Āl Bū Saʿīd dynasty, Muslim dynasty of Oman, in southeastern Arabia (c. 1749 to the present), and of Zanzibar, in East Africa (c. 1749–1964).
Aḥmad ibn Saʿīd, who had been governor of Ṣuḥār, Oman, in the 1740s under the Persian Yaʿrubids, managed to displace the Yaʿrubids by about 1749 and become imam of Oman and of Zanzibar, Pemba, and Kilwa in East Africa. His successors—known as sayyids or, later, as sultans—expanded their possessions in the late 18th century to include Bahrain in the Persian Gulf and Bandar-e ʿAbbās, Hormuz, and Qeshm (all in Iran). In 1798 the threat of the militant Wahhābīs (a fundamentalist Islamic sect in central Arabia) caused Sulṭān ibn Aḥmad (reigned 1792–1804) to conclude a treaty with the East India Company that would assure a British presence in Muscat (Masqaṭ), the Āl Bū Saʿīdī capital, which was an important port on the trade route to India.

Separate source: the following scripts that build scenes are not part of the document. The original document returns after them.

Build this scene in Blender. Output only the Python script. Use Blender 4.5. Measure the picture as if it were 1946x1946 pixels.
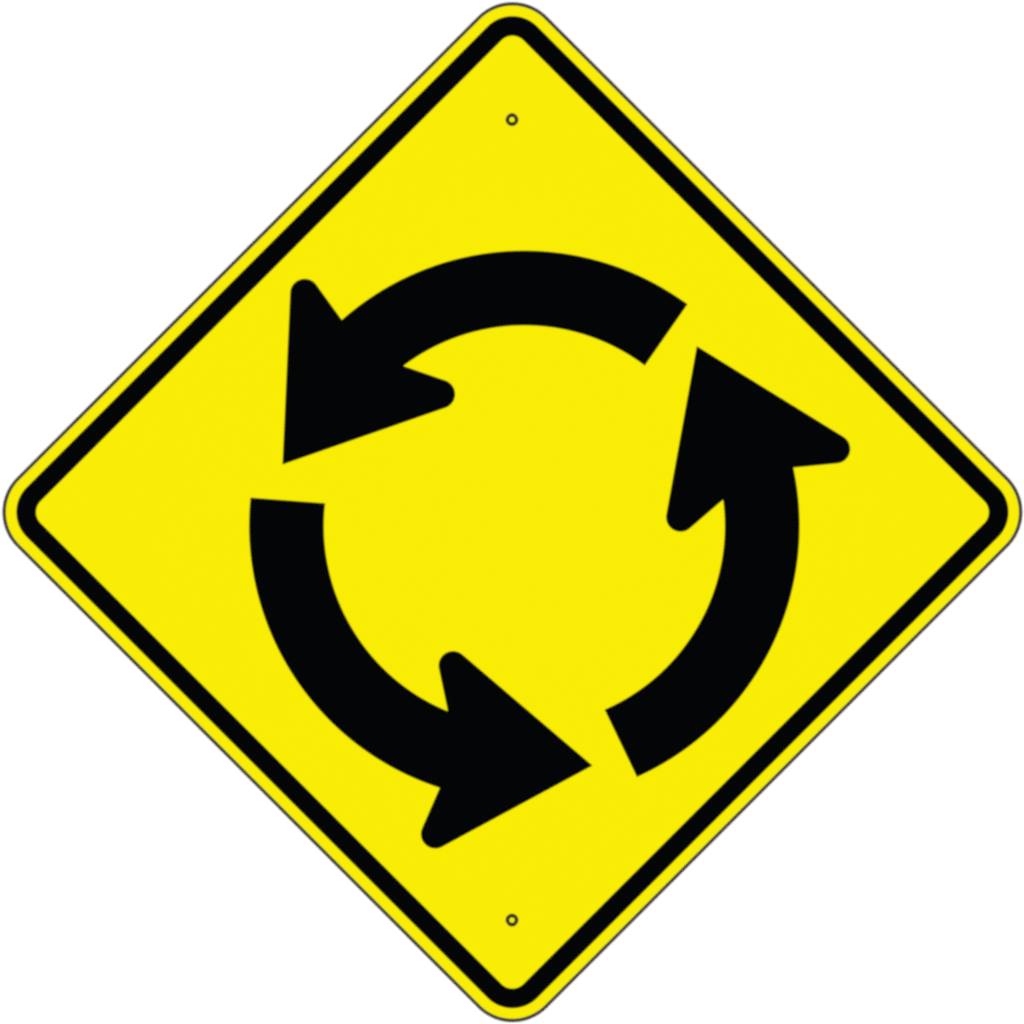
import bpy, bmesh, math
from math import sin, cos, pi, radians, hypot, atan2, acos
from mathutils import Vector

for o in list(bpy.data.objects):
    bpy.data.objects.remove(o)
S = bpy.context.scene
C = S.collection

# ------------------------------------------------------------------ scale
K = 0.762 / 1419.0            # metres per photograph pixel: a 30 inch warning sign
MID = 973.0                   # middle of the 1946 px photograph
H = 1.60                      # height of the picture's middle above the floor line
FRAME = 1946 * K              # width of the view at the sign's face
THICK = 0.0020                # sheet aluminium
FACE = -0.0022                # y of the sign's front face (camera looks along +y)

# ------------------------------------------------------------------ camera
DIST = 9.0
cam_d = bpy.data.cameras.new('camera')
cam_d.sensor_width = 36.0
cam_d.sensor_fit = 'HORIZONTAL'
cam_d.lens = 36.0 * DIST / FRAME
cam_d.clip_start = 0.1
cam_d.clip_end = 100.0
cam = bpy.data.objects.new('camera', cam_d)
C.objects.link(cam)
cam.location = (0, FACE - DIST, H)
cam.rotation_euler = (radians(90), 0, 0)
S.camera = cam

# ------------------------------------------------------------------ world: a dark studio
W = bpy.data.worlds.new('World')
S.world = W
W.use_nodes = True
bg = W.node_tree.nodes['Background']
bg.inputs['Color'].default_value = (1, 1, 1, 1)
bg.inputs['Strength'].default_value = 0.0

# ------------------------------------------------------------------ copy-stand lighting: four softboxes
LAMP_W = 248.5
for az in (45, 135, 225, 315):
    ld = bpy.data.lights.new('softbox', 'AREA')
    ld.shape = 'SQUARE'
    ld.size = 2.2
    ld.energy = LAMP_W
    ld.color = (1.0, 1.0, 1.0)
    lo = bpy.data.objects.new('softbox', ld)
    C.objects.link(lo)
    lat = 4.3
    lo.location = (lat * cos(radians(az)), -6.8, H + lat * sin(radians(az)))
    aim = Vector((0, 0, H)) - lo.location
    lo.rotation_euler = aim.to_track_quat('-Z', 'Y').to_euler()

# ------------------------------------------------------------------ exposure
S.render.engine = 'CYCLES'
S.view_settings.view_transform = 'Standard'
S.view_settings.look = 'None'
S.view_settings.exposure = 0.0
S.view_settings.gamma = 1.0
S.view_settings.use_curve_mapping = False
S.cycles.pixel_filter_type = 'BLACKMAN_HARRIS'
S.cycles.filter_width = 3.0

# ------------------------------------------------------------------ materials
def material(name, col, rough, spec=0.5, metal=0.0, grain=0.0, grain_scale=900.0, bump=0.0):
    m = bpy.data.materials.new(name)
    m.use_nodes = True
    nt = m.node_tree
    b = nt.nodes['Principled BSDF']
    b.inputs['Roughness'].default_value = rough
    b.inputs['Specular IOR Level'].default_value = spec
    b.inputs['Metallic'].default_value = metal
    tc = nt.nodes.new('ShaderNodeTexCoord')
    nz = nt.nodes.new('ShaderNodeTexNoise')
    nz.inputs['Scale'].default_value = grain_scale
    nz.inputs['Detail'].default_value = 3.0
    nt.links.new(tc.outputs['Object'], nz.inputs['Vector'])
    mx = nt.nodes.new('ShaderNodeMix')
    mx.data_type = 'RGBA'
    lo = [c * (1 - grain) for c in col] + [1]
    hi = [min(1.0, c * (1 + grain)) for c in col] + [1]
    mx.inputs[6].default_value = lo
    mx.inputs[7].default_value = hi
    nt.links.new(nz.outputs['Fac'], mx.inputs[0])
    nt.links.new(mx.outputs[2], b.inputs['Base Color'])
    if bump > 0:
        bp = nt.nodes.new('ShaderNodeBump')
        bp.inputs['Strength'].default_value = bump
        bp.inputs['Distance'].default_value = 0.0002
        nt.links.new(nz.outputs['Fac'], bp.inputs['Height'])
        nt.links.new(bp.outputs['Normal'], b.inputs['Normal'])
    return m

M_YELLOW = material('yellow_sheeting', (0.757, 0.677, 0.0008), 0.14, 0.3, grain=0.012)
M_BLACK = material('black_ink', (0.0004, 0.0007, 0.0010), 0.14, 0.3, grain=0.05)
M_RIM = material('dark_edge', (0.030, 0.028, 0.025), 0.25, 0.2, grain=0.95, grain_scale=330)
M_RING = material('dark_hole_ring', (0.010, 0.008, 0.003), 0.25, 0.2, grain=0.5, grain_scale=400)
M_WHITE = material('white_backdrop_paint', (0.86, 0.86, 0.86), 0.9, 0.2, grain=0.01, grain_scale=60)

# ------------------------------------------------------------------ mesh helpers
def flip(pts):
    a = sum(p[0] * q[1] - q[0] * p[1] for p, q in zip(pts, pts[1:] + pts[:1]))
    return pts if a > 0 else pts[::-1]

def plate(pts, y0, y1):
    """a closed outline in (x, z), extruded from front y0 to back y1"""
    pts = flip(pts)
    bm = bmesh.new()
    f = [bm.verts.new((x, y0, z)) for x, z in pts]
    b = [bm.verts.new((x, y1, z)) for x, z in pts]
    bm.faces.new(f)
    bm.faces.new(b[::-1])
    n = len(pts)
    for i in range(n):
        j = (i + 1) % n
        bm.faces.new((f[j], f[i], b[i], b[j]))
    return bm

def lathe_loop(loops, closed=True):
    """rings of equal vertex count joined in a closed profile (3-D points)"""
    bm = bmesh.new()
    rows = [[bm.verts.new(p) for p in L] for L in loops]
    n = len(rows[0])
    R = len(rows)
    for a in range(R if closed else R - 1):
        r0, r1 = rows[a], rows[(a + 1) % R]
        for i in range(n):
            j = (i + 1) % n
            bm.faces.new((r0[i], r0[j], r1[j], r1[i]))
    return bm

def link(name, bm, mat, parent=None):
    bmesh.ops.recalc_face_normals(bm, faces=bm.faces)
    me = bpy.data.meshes.new(name)
    bm.to_mesh(me)
    bm.free()
    me.materials.append(mat)
    o = bpy.data.objects.new(name, me)
    C.objects.link(o)
    if parent:
        o.parent = parent
    return o

# ------------------------------------------------------------------ the backdrop the sign is fixed to
bm = bmesh.new()
bmesh.ops.create_cube(bm, size=1.0)
for v in bm.verts:
    v.co = Vector((v.co.x * 6.0, v.co.y * 0.04 + 0.02, v.co.z * 6.0 + H))
back = link('backdrop', bm, M_WHITE)
back['kind'] = 'structure'
back['label'] = 'plain white backdrop behind the yellow diamond sign'

# ------------------------------------------------------------------ the sign
CX, CY = 973.8, 973.3                      # the sign's centre in the photograph
OX, OZ = (CX - MID) * K, H - (CY - MID) * K
sign = bpy.data.objects.new('warning_sign', None)
C.objects.link(sign)
sign.location = (OX, 0, OZ - 965.5 * K)
sign.empty_display_size = 0.1
sign['label'] = 'yellow diamond road sign with black border and three circling arrows'
sign['category'] = 'road sign'
BASE = 965.5 * K                            # from the sign's foot up to its centre

def P(x, z):
    """centre-relative pixels (z up) to the sign's own metres"""
    return (x * K, BASE + z * K)

def diamond(s, r, n=28):
    """rounded diamond |x| + |z| = s with corner radius r"""
    pts = []
    c = s - r * math.sqrt(2)
    for q in range(4):
        a = q * pi / 2
        for i in range(n + 1):
            t = a - pi / 4 + (pi / 2) * i / n
            pts.append(P(c * cos(a) + r * cos(t), c * sin(a) + r * sin(t)))
    return pts

def y3(pts, y):
    return [(x, y, z) for x, z in pts]

Y_BACK = -0.0002
SQ2 = math.sqrt(2)
S_IN, R_IN = 917.4, 29.3                    # inner edge of the black border
S_OUT, R_OUT = 970.4, 66.8                  # outer edge of the black border
S_RI = 998.5
R_RI = R_OUT + (S_RI - S_OUT) / SQ2
S_RO = 1007.5
R_RO = R_OUT + (S_RO - S_OUT) / SQ2

link('panel', plate(diamond(S_RI, R_RI), FACE, Y_BACK), M_YELLOW, sign)

# dark edge: a narrow rounded lip around the sheet
mid_s = (S_RI + S_RO) / 2
q = (S_RO - S_RI) / 4
def dr(s):
    return diamond(s, R_OUT + (s - S_OUT) / SQ2)
prof = [(S_RI, Y_BACK), (S_RI, FACE - 0.0001), (S_RI + q * 0.8, FACE - 0.0004),
        (S_RO - q * 0.8, FACE - 0.0004), (S_RO, FACE + 0.0002), (S_RO, Y_BACK)]
link('edge_trim', lathe_loop([y3(dr(s), y) for s, y in prof]), M_RIM, sign)

INK0, INK1 = FACE - 0.00022, FACE - 0.00002  # printed film, 0.2 mm thick
link('border', lathe_loop([y3(diamond(S_IN, R_IN), INK1), y3(diamond(S_IN, R_IN), INK0),
                           y3(diamond(S_OUT, R_OUT), INK0), y3(diamond(S_OUT, R_OUT), INK1)]),
     M_BLACK, sign)

# ------------------------------------------------------------------ the arrows (all three are one shape turned by 120 degrees)
AX, AZ = 996.4 - CX, -(999.4 - CY)          # centre of the arrow circle
RO, RI = 523.1, 381.0
BR = 27.5
# corner points of each arrow as measured on the sign face (photograph pixels):
# tip, outer barb centre, outer notch, outer tail corner, inner tail corner, inner notch, inner barb centre
ARROWS = (
    ('black curved arrow across the top, its head pointing down at the left',
     ((538.0, 881.2), (579.0, 557.4), (650.6, 611.0), (1304.3, 579.2), (1224.3, 694.2), (764.4, 694.6), (837.3, 749.0))),
    ('black curved arrow down the left side, its head pointing right at the bottom',
     ((1124.0, 1454.7), (827.3, 1585.0), (837.2, 1496.3), (477.4, 947.0), (616.1, 957.4), (851.4, 1354.0), (861.0, 1264.8))),
    ('black curved arrow up the right side, its head pointing up',
     ((1325.0, 659.6), (1588.2, 853.2), (1506.2, 887.8), (1211.2, 1475.4), (1150.4, 1348.9), (1376.8, 948.1), (1293.3, 983.0))),
)

def tangent(p, c, r, side):
    """point where the line from p touches the circle (c, r)"""
    dx, dz = p[0] - c[0], p[1] - c[1]
    d = hypot(dx, dz)
    a = atan2(dz, dx) + side * acos(r / d)
    return a

def arc(c, r, a0, a1, n):
    return [(c[0] + r * cos(a0 + (a1 - a0) * i / n), c[1] + r * sin(a0 + (a1 - a0) * i / n)) for i in range(n + 1)]

def around(p, c, q, r):
    """arc round a barb from the tangent of p to the tangent of q, on the far side"""
    best = None
    for s0 in (1, -1):
        for s1 in (1, -1):
            a0, a1 = tangent(p, c, r, s0), tangent(q, c, r, s1)
            # the far direction is opposite to the mean of p and q
            m = ((p[0] + q[0]) / 2 - c[0], (p[1] + q[1]) / 2 - c[1])
            far = atan2(-m[1], -m[0])
            def near(a):
                return far + (a - far + pi) % (2 * pi) - pi
            a0, a1 = near(a0), near(a1)
            if (a0 - far) * (a1 - far) < 0:
                tot = abs(a0 - far) + abs(a1 - far)
                if best is None or tot < best[0]:
                    best = (tot, a0, a1)
    return arc(c, r, best[1], best[2], 20)

def arrow_outline(points):
    tip, bo, no, to, ti, ni, bi = [(x - CX - AX, CY - y - AZ) for x, y in points]
    def ang(p, ref=None):
        a = atan2(p[1], p[0])
        if ref is not None:
            a = ref + (a - ref + pi) % (2 * pi) - pi
        return a
    g = 1.2                                  # the edges read this much further out
    hx, hz = tip[0] - (bo[0] + bi[0]) / 2, tip[1] - (bo[1] + bi[1]) / 2
    tip = (tip[0] + 2.0 * hx / hypot(hx, hz), tip[1] + 2.0 * hz / hypot(hx, hz))
    a0 = ang(no) - g / RO
    a1 = ang(to, a0 - radians(78)) - g / RO
    b1 = ang(ni) - g / RI
    b0 = ang(ti, b1 - radians(74)) - g / RI
    oa = arc((0, 0), RO, a0, a1, 72)
    ia = arc((0, 0), RI, b0, b1, 72)
    pts = [tip]
    pts += around(tip, bo, oa[0], BR) + oa + ia + around(ia[-1], bi, tip, BR)
    return pts

for lab, points in ARROWS:
    pts = [P(AX + x, AZ + z) for x, z in arrow_outline(points)]
    o = link('arrow', plate(pts, INK0, INK1), M_BLACK, sign)
    o['label'] = lab

# ------------------------------------------------------------------ the two mounting holes, ringed dark and filled yellow
def circ(x, z, r, n=40):
    return [P(x + r * cos(2 * pi * i / n), z + r * sin(2 * pi * i / n)) for i in range(n)]

def hole(px, py):
    x, z = px - CX, CY - py
    ring = link('mounting_hole', lathe_loop([
        y3(circ(x, z, 5.2), INK1), y3(circ(x, z, 5.2), FACE - 0.0003), y3(circ(x, z, 9.2), FACE - 0.0006),
        y3(circ(x, z, 12.2), FACE - 0.0003), y3(circ(x, z, 12.2), INK1)]), M_RING, sign)
    link('plug', plate(circ(x, z, 4.9), FACE - 0.0002, INK1), M_YELLOW, ring)

hole(973.0, 227.3)
hole(973.0, 1748.6)
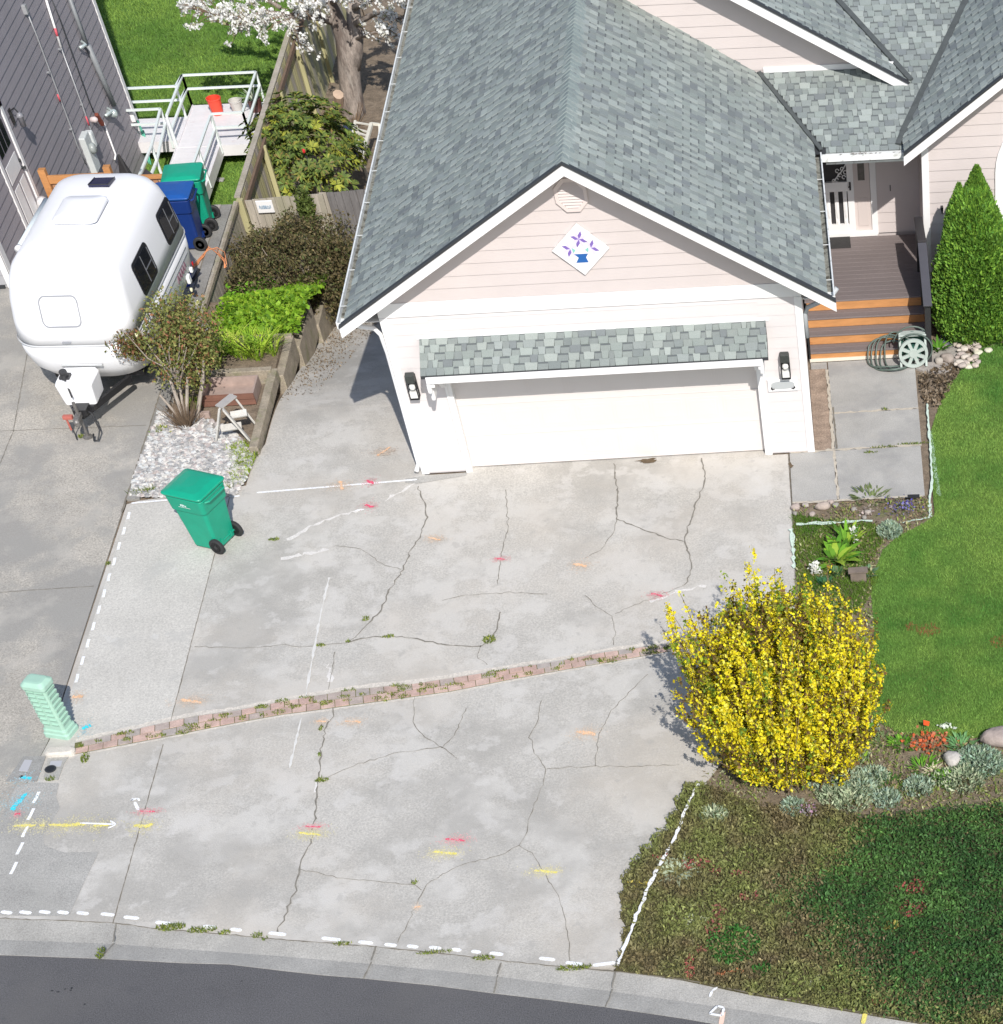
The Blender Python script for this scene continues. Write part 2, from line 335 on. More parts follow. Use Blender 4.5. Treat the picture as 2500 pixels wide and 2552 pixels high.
# main driveway
kd=[p for p in kb if -4.84<p[0]<3.35]
right=[(3.50,-11.42),(3.75,-10.6),(4.25,-9.0),(4.6,-8.0),(5.2,-6.9),(5.95,-4.9),(5.98,-2.5),(5.97,-.04)]
M=MB(); M.prism([(-4.84,-7.0),(-4.84,-9.68)]+kd+right+[(-2.85,-.04),(-4.52,-.30),(-4.70,-.38),(-4.72,-6.2)],-.3,0.0)
dw=M.build('driveway',CONC,kind='structure')
# side path: level then sloping down beside the garage
M=MB(); yy=[-.04,.6,1.2,1.6,2.0,2.3,2.6,2.9,3.3,3.8,4.5,5.5,6.5,8,9.85]
vs=[]
for y in yy: z=float(hp(y)); vs+=[(-2.72 if y>.9 else -2.86,y,z),(-1.4,y,z),(0.02,y,z)]
M.add(vs,[(3*i,3*i+1,3*i+4,3*i+3) for i in range(len(yy)-1)]+[(3*i+1,3*i+2,3*i+5,3*i+4) for i in range(len(yy)-1)])
sp=M.build('side_path',CONC,kind='structure')
M=MB(); M.box(.70,5.72,-.045,.11,-.2,.0015); M.build('garage_sill',CONC,dw)
M=MB(); M.add([(-4.64,-.42,.0022),(-3.08,-.28,.0022),(-3.08,-6.06,.0022),(-4.64,-6.2,.0022)][::-1],[(0,1,2,3)]); M.build('left_slab',mat('pale_slab',(.54,.52,.475),.88,.08,1.2,.25,60,grain=.2,gscale=34,blot=[(1.3,.60,.03,(.46,.45,.42),.5),(3,.64,.02,(.60,.59,.56),.5)]),dw)
# dark old patch near the street, brown dirt
M=MB(); M.add([(p[0],p[1],.004) for p in upts([(40,1960),(78,1950),(148,1952),(140,1985),(150,2015),(128,2050),(108,2085),(112,2108),(160,2125),(247,2123),(215,2190),(172,2284),(90,2284),(-8,2282),(-120,2282)])],[tuple(range(15))])
M.build('old_slab',CONC3,dw)
def cracks(L,w,m,name,par,z=.005,jit=.012,wj=.6):
    M=MB()
    for c in L: ribbon(M,upts(c),w,z,jit,wj)
    return M.build(name,m,par)
D=2500/1904.
def DD(L): return [(a*D,b*D) for a,b in L]
main=[[(1043,1212),(1060,1270),(1063,1290),(1055,1320),(1045,1340),(1020,1380),(1017,1395),(1003,1420),(990,1440),(975,1465),(960,1500),(945,1525),(925,1545),(905,1570),(885,1588),(868,1602)],
 [(830,1763),(828,1785),(812,1812),(798,1878),(795,1937),(788,1970),(784,2048),(775,2101),(748,2153),(742,2186),(729,2232),(709,2285),(692,2324)],
 [(868,1602),(900,1592),(940,1587),(1000,1588),(1050,1595),(1090,1605),(1150,1611),(1200,1611)],[(1200,1611),(1228,1590),(1240,1560),(1247,1525)],
 DD([(1332,870),(1340,910),(1320,960),(1300,1025),(1310,1060),(1313,1085),(1300,1110)]),DD([(1165,880),(1172,930),(1170,985)]),DD([(1170,985),(1220,1005),(1265,1022),(1298,1028)])]
fine=[[(835,1360),(890,1366),(920,1380),(940,1400),(960,1410),(1000,1420)],[(485,1612),(560,1614),(620,1615),(700,1608),(760,1612),(868,1602)],
 [(835,1625),(830,1660),(825,1690),(818,1720)],DD([(610,1480),(680,1450),(760,1428),(840,1418),(868,1440)]),DD([(788,1320),(785,1370),(800,1395),(840,1420),(862,1395),(885,1345)]),
 DD([(1170,985),(1165,1010),(1140,1045),(1110,1060)]),DD([(1028,1330),(1020,1370),(1005,1400),(1015,1430),(1038,1460),(1030,1490),(1010,1540),(1000,1580),(985,1605),(950,1625),(880,1640),(840,1660),(810,1680),(800,1700),(785,1730),(755,1790)]),
 DD([(985,1605),(1010,1620),(1030,1650),(1045,1680),(1060,1700),(1070,1740),(1080,1790),(1082,1825)]),DD([(1038,1460),(1130,1455),(1200,1455),(1290,1452)]),DD([(1130,1455),(1135,1400),(1160,1350),(1200,1310),(1230,1280)]),
 DD([(570,1650),(650,1668),(730,1675),(790,1680),(800,1690)]),DD([(840,1140),(880,1130),(960,1125),(1040,1128)]),DD([(1165,1225),(1168,1200),(1160,1170),(1130,1150),(1110,1130)]),DD([(960,930),(965,1000),(950,1060),(945,1110)]),DD([(1168,1165),(1215,1145),(1300,1110)]),DD([(913,1225),(905,1245),(925,1262)])]
cracks(main,.019,CRACK,'crack',dw); cracks(fine,.009,CRACK,'hairline_crack',dw,jit=.01)
M=MB(); ribbon(M,[(-3.07,-.35),(-3.07,-6.0)],.009,.005,.002,.5); ribbon(M,[(-3.09,-6.45),(-3.13,-10.0)],.011,.005,.002,.5)
ribbon(M,[(-4.84,-7.0),(-4.84,-9.7)],.03,.003,.004,.4); ribbon(M,[(5.98,-.05),(5.99,-1.4),(5.97,-4.2)],.014,.006,.003,.5)
ribbon(M,kb,.014,.006,.004,.5)
M.build('joint',JOINT,dw)
# apron piece in front of garage corner + dark blot
M=MB(); M.add([(p[0],p[1],.006) for p in upts([(1010,1194),(1060,1186),(1166,1178),(1160,1186),(1040,1206),(1010,1204)])],[tuple(range(6))]); M.build('apron_patch',CONC3,dw)
M=MB(); blob(M,U(1615,1149)[:2],.17,.06,.1,.007,16,.45); blob(M,U(1972,1162)[:2],.035,.1,.1,.007,12,.5)
M.build('dirt_spot',mat('dark_dirt',(.12,.085,.05),.95,.3,20),dw)
# pale mortar repairs along cracks
M=MB(); 
for L,wd in (([(1035,1205),(1000,1226),(960,1250)],.05),([(900,1270),(800,1300),(770,1315),(740,1335),(715,1345)],.06),([(820,1370),(790,1375),(740,1385),(700,1393)],.06),([(820,1655),(822,1700)],.05),([(1620,1500),(1700,1470),(1760,1462)],.05),([(790,1945),(785,1975)],.04)): ribbon(M,upts(L),wd*.95,.003,.02,1.0)
M.build('mortar_repair',mat('pale_mortar',(.68,.655,.62),.9,.1,8,grain=.15,gscale=40),dw)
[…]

Under Saʿīd ibn Sulṭān (reigned 1806–56), the Āl Bū Saʿīd family reached the peak of its influence. Saʿīd established treaties with the United States (1833) and France (1844), strengthened his ties with Great Britain, and placed the East African Arab and Swahili colonies from Mogadishu (Muqdisho) to Cape Delgado under his suzerainty. The equilibrium of the sultanate was still threatened by Wahhābī attacks and tribal unrest in the mountains, but, with British aid, Saʿīd kept them in check. In 1854, out of gratitude for such support, the sayyid gave Great Britain the Khuriyā Muriyā Islands.
On Saʿīd’s death in 1856, the Āl Bū Saʿīdī dominions were divided by the British between Saʿīd’s two sons: Oman came under Thuwaynī’s rule (1856–66), while Zanzibar went to Mājid (reigned 1856–70). In Zanzibar the Āl Bū Saʿīd family remained in power even under the British protectorate (1890–1963) but were overthrown in 1964 when Zanzibar was incorporated into Tanzania.
In Oman an opposition movement that was organized in the mountains in 1901 by ʿĪsā ibn Ṣāliḥ threatened the Āl Bū Saʿīd family until a treaty, known as the Treaty of Al-Sib (September 25, 1920), was signed between Imam ʿĪsā ibn Ṣāliḥ and Sultan Taymūr ibn Fayṣal (reigned 1913–32), by virtue of which Sultan Taymūr ruled over the coastal provinces and Imam ʿĪsā over the interior. Opposition broke out again in 1954 when the tribes appealed to Saudi Arabia for aid in establishing an independent principality, but Sultan Saʿīd ibn Taymūr (reigned 1932–70) was able to put down the rebellion with British aid.
In the mid-1960s a Marxist-led rebellion broke out in the southern Dhofar region; this and other concerns eventually prompted the ouster of Sultan Saʿīd by his son, Qaboos bin Said (Qābūs ibn Saʿīd; reigned 1970–2020). Qaboos began the first programs to modernize Oman’s infrastructure, social programs, and government bureaucracy. The sultanate adopted a foreign policy that encouraged foreign investment, maintained ties with British and American interests, and aligned itself with the moderate Arab powers.
Qaboos died without issue in 2020, but, in a letter opened posthumously, he named as his successor Haitham bin Tariq (reigned 2020– ), his cousin through Taymūr. Haitham was expected to continue Qaboos’s policies, having served as a prominent figure in Qaboos’s cabinet both in a diplomatic capacity and in national development planning.